At a meeting of her Baltic counterparts with US Vice-President Mike Pence in Tallinn, Grybauskaitė stated that the sanctions would diminish the possibility for Moscow to use energy resources as a measure of political pressure.
“I hope that president trump will support the decision for imposing the sanctions for the Kremlin policies using energy policy and products as a tool (of pressure),” Grybauskaitė told journalists in the Estonian capital.
She emphasized that Lithuania used to pay about 40 percent more for gas until the launch of the liquefied natural gas (LNG) terminal, as Russia‘s gas giant Gazprom was the sole gas supplier to Lithuania.

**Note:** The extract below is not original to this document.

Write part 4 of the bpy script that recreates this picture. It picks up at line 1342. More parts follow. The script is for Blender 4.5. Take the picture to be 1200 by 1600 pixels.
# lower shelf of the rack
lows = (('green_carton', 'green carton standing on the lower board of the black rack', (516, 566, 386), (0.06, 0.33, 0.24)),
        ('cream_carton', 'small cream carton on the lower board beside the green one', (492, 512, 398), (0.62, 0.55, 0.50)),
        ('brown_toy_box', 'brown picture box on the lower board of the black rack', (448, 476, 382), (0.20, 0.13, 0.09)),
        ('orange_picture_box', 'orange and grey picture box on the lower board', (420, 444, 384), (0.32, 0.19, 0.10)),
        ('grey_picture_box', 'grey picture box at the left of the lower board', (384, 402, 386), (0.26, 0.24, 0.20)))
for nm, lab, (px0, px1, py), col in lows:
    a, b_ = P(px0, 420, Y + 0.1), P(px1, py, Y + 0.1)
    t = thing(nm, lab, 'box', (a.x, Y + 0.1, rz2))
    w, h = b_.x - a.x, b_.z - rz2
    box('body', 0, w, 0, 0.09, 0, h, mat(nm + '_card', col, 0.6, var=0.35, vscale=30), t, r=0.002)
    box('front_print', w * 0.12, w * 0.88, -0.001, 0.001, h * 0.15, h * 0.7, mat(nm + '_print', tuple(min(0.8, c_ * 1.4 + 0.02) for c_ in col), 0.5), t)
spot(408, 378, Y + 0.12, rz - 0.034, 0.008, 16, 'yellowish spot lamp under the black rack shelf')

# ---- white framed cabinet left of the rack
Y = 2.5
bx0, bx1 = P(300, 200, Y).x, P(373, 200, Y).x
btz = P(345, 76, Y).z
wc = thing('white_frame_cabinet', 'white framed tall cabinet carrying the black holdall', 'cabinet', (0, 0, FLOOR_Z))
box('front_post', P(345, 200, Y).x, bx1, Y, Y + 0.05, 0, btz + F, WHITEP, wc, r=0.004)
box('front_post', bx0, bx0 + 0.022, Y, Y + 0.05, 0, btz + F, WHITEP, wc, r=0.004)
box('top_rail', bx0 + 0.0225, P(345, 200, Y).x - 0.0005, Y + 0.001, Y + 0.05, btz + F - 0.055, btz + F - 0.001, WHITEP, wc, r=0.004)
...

US President Donald Trump is still to sign the amendments adopted by the country’s legislators, which are aimed at punishing the Kremlin for interference with the 2016 US presidential elections and the annexation of Ukraine’s Crimea region.

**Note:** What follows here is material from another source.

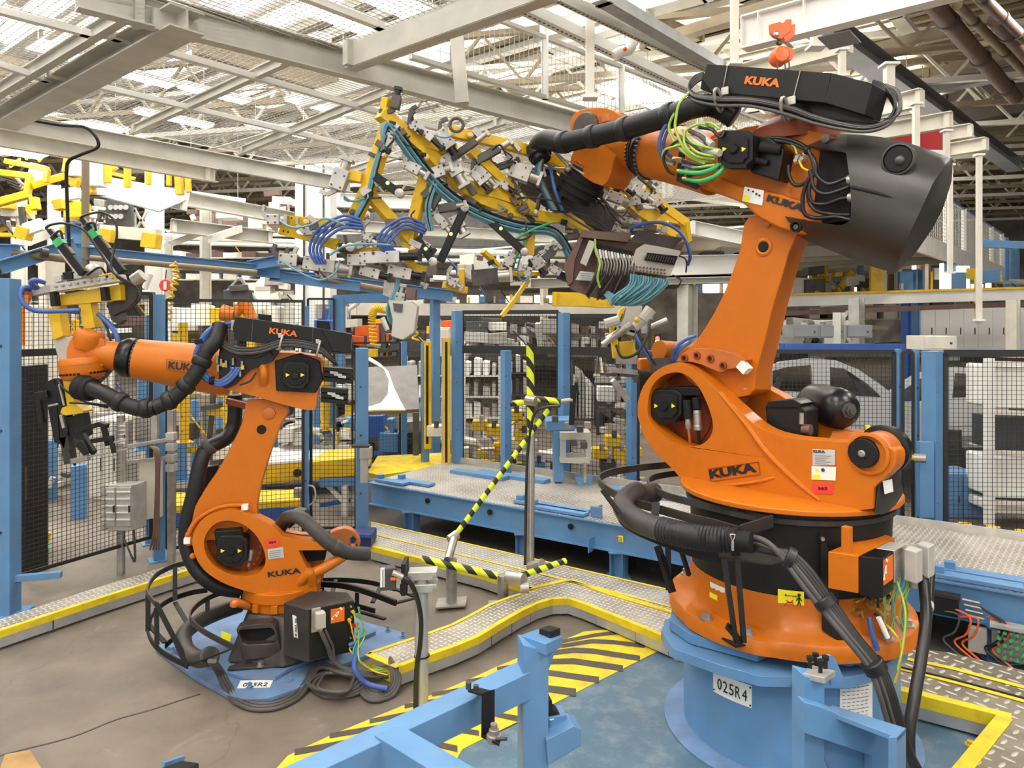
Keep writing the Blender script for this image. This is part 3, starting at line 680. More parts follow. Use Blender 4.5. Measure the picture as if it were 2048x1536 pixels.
tb(big,'air_hose','green_yellow',lambda a,b,c:R(a,b,c),[(1790,1150,3.6),(1810,1220,3.5),(1806,1290,3.45),(1795,1340,3.42)],.006,6)
tb(big,'air_hose','hose_blue',lambda a,b,c:R(a,b,c),[(1738,1235,3.6),(1745,1270,3.56),(1755,1300,3.55)],.014,8)
tb(big,'air_hose','cable_black',lambda a,b,c:R(a,b,c),[(1748,1165,3.58),(1755,1190,3.56),(1756,1215,3.56)],.007,6)
# access panel + stickers on the column cover
def onc(a,z,r=.56,C=C2): return V((C.x+r*math.cos(a),C.y+r*math.sin(a),z))
def cpatch(root,a0,a1,z0,z1,r,m_,name='sticker',C=C2,n=8):
    vs=[]
    for i in range(n+1):
        a=a0+(a1-a0)*i/n
        for z in(z0,z1):
            for rr in(r,r+.003): vs.append(onc(a,z,rr,C))
    fs=[]
    for i in range(n):
        o=4*i; fs+=[(o+1,o+5,o+7,o+3),(o,o+2,o+6,o+4),(o+2,o+3,o+7,o+6),(o,o+4,o+5,o+1)]
    fs+=[(0,1,3,2),(4*n,4*n+2,4*n+3,4*n+1)]
    return MB().add(vs,fs).build(name,m_,root,angle=60)
def angof(px,C,r):
    best=None
    for i in range(3600):
        a=-PI+2*PI*i/3600; x=C.x+r*math.cos(a); y=C.y+r*math.sin(a)
        if (x*math.cos(a)+y*math.sin(a))-(C.x*math.cos(a)+C.y*math.sin(a))>0 and (V((x,y,0)).dot(V((math.cos(a),math.sin(a),0))))>0: continue
        e=abs(HX+F*x/y-px)
        if best is None or e<best[0]: best=(e,a)
    return best[1]
def zat(px,py,C,r):
    a=angof(px,C,r); y=C.y+r*math.sin(a); return CH-(py-HY)/F*y
a0,a1=angof(1556,C2,.545),angof(1608,C2,.545)
yl=cpatch(dr,a0,a1,zat(1580,1214,C2,.545),zat(1580,1181,C2,.545),.545,'label_yellow','warning_sticker')
am=angof(1598,C2,.55); zz=zat(1598,1200,C2,.55)
mb=MB(); t=V((-math.sin(am),math.cos(am),0)); c=onc(am,zz,.551); mb.ball(c+UP*.026,.008); 
for p,q in(((0,.016),(0,-.005)),((0,-.005),(-.009,-.03)),((0,-.005),(.009,-.03)),((0,.014),(-.014,-.004)),((0,.014),(.014,-.004))): mb.bar(c+t*p[0]+UP*p[1],c+t*q[0]+UP*q[1],.005,.004)
mb.build('standing_figure','text_black',yl)
am=angof(1580,C2,.55); c=onc(am,zat(1580,1206,C2,.55),.551); t=V((-math.sin(am),math.cos(am),0)); mb=MB()
for p,q in(((-.012,.0),(.012,.004)),((.012,.004),(.02,-.014)),((-.012,0),(-.03,-.016)),((.0,.002),(-.018,.012)),((.0,.0),(.014,.016))): mb.bar(c+t*p[0]+UP*p[1],c+t*q[0]+UP*q[1],.005,.004)
mb.build('falling_figure','red',yl)
am=angof(1570,C2,.55); c=onc(am,zat(1563,1192,C2,.55),.5505)
text('Ernpb','handwriting','text_black',c,t,UP,.012,yl,w=.06)
a0,a1=angof(1421,C2,.545),angof(1450,C2,.545); wl=cpatch(dr,a0,a1,zat(1435,1203,C2,.545),zat(1435,1170,C2,.545),.545,'label_white')
a1=angof(1435,C2,.548); cpatch(wl,a0,a1,zat(1430,1198,C2,.545),zat(1430,1188,C2,.545),.549,'label_yellow','warning_patch')
# black side plate on the cover
a0,a1=angof(1640,C2,.56),angof(1672,C2,.56)
MB().add([onc(a0,1.28,.565),onc(a1,1.10,.575),onc(a1,.80,.60),onc(angof(1690,C2,.6),.72,.66),onc(a0,.80,.60),onc(a0,1.28,.555),onc(a1,1.10,.56),onc(a1,.80,.585),onc(angof(1690,C2,.6),.72,.645),onc(a0,.80,.585)],[(0,1,2,3,4),(9,8,7,6,5),(0,5,6,1),(1,6,7,2),(2,7,8,3),(3,8,9,4),(4,9,5,0)]).build('side_plate','black',big)
mb=MB()
for z,a in((1.25,a0+.01),(1.08,a1-.02),(.84,a1-.01),(.90,a0+.02)): mb.lathe(onc(a,z,.575),V((math.cos(a),math.sin(a),0)),[(.010,-.01),(.010,.01)],8)
mb.builds('plate_screw','steel',dr)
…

Grybauskaitė said that Lithuania did not only hear but also saw the US commitments to the defense of the Baltic states.
“We see, not only hear how the United States is returning back strong to defend its NATO Allies,” said the Lithuanian president.
In an interview broadcast on the national radio LRT on Monday, Grybauskaitė said that the United States (US) would double the number of air-policing fighter-jets in Lithuania during the large-scale Russian-Belarusian military exercises Zapad 2017 this fall.
The NATO air-policing mission is currently conducted from Lithuania and Estonia by four fighter-jets in each country.